Enserch Corporation, doing business as Lone Star Gas Company, and L.D. Conat-ser Contractors, Inc., brought this original mandamus proceeding in which they seek our order directing the Honorable George Crowley, the respondent, to rescind his protective order that he entered on August 21, 1989. They also asked us to declare that fifteen experts named in Judge Crowley’s order, as well as their opinions, mental impressions, and documents, are not the subject of any applicable privilege, or that any applicable privilege has been waived. Subsequently, a non-suit was taken in the underlying lawsuit as to Conatser so that Conatser is no longer a party to this proceeding. We find that leave to file motion for writ of mandamus was improvidently granted because the trial court did not *686-688abuse its discretion in entering a protective order at this time.

On March 12, 1986, a gas explosion occurred near the Hilton Hotel in downtown Fort Worth. Fort Worth Hilton Hotel Limited partners and Metro Hotels, Inc. filed suit in October 1988 against Enserch and Conatser, seeking compensation for structural damage to the hotel allegedly caused by the blast. As we have noted, a non-suit has been taken as to Conatser.

In his order Judge Crowley found that documents of Jack Rosenlund of Rosenlund & Company were privileged and exempt from discovery pursuant to Texas Rules of Civil Procedure 166b(3)(a) and (d). Jack Rosenlund was an expert retained by representatives of the hotel’s insurers to assist in the investigation of the blast. At the hearing on the hotel’s motion for protective order, there was testimony that he, along with the other experts, was hired in anticipation of litigation. Additionally, Judge Crowley found that several other experts’ documents, mental impressions, and opinions were privileged because they were “at [the] time” consulting experts.

We must determine if the trial court reached a decision so arbitrary and unreasonable that it results in a clear and prejudicial error of law. Flores v. Fourth Court of Appeals, 777 S.W.2d 38, 39 (Tex.1989).

The Supreme Court of Texas has held that an effort to discover such information, when it is presented before a party has been required by the trial court to designate those experts who may testify at trial, is premature. Loftin v. Martin, 776 S.W.2d 145, 147 (Tex.1989). As of the time of Judge Crowley’s protective order, the hotel had not been required to designate who its testifying experts would be. Based on the Supreme Court opinion in Loftin, we cannot conclude that the trial court’s action in protecting the discovery of such information prior to such a designation was so arbitrary and unreasonable as to result in a clear and prejudicial error of law.

In a supplemental brief, Enserch relies on the opinions of the Texas Supreme Court in Tom L. Scott, Inc. v. McIlhany, 798 S.W.2d 556 (1990) and Axelson v. McIlhany, 798 S.W.2d 550 (1990). We find both of those cases to be distinguishable because in both of those cases there had been a designation as to the status of the witnesses. In this case the hotel has not yet made its designation as to which of its experts are to be testifying witnesses, as opposed to consulting witnesses.

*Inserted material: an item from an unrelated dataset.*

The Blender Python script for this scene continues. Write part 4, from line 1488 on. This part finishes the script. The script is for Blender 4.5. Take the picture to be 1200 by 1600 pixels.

Enserch contends that there has been a waiver as to any privilege with respect to some of the information sought. Because we conclude that the trial court’s order was only a temporary one pending the designation of testifying expert witnesses and a determination as to any consulting expert’s opinion that was to be reviewed by a testifying expert, see Rule 166b(3)(b), Texas Rules of Civil Procedure, we find that our consideration of such issues would be premature, since discovery of the information may be allowed once the trial court requires the appropriate designation to be made.

Accordingly, for the reason stated, we hereby overrule the motion for leave to file the application for writ of mandamus as being improvidently granted.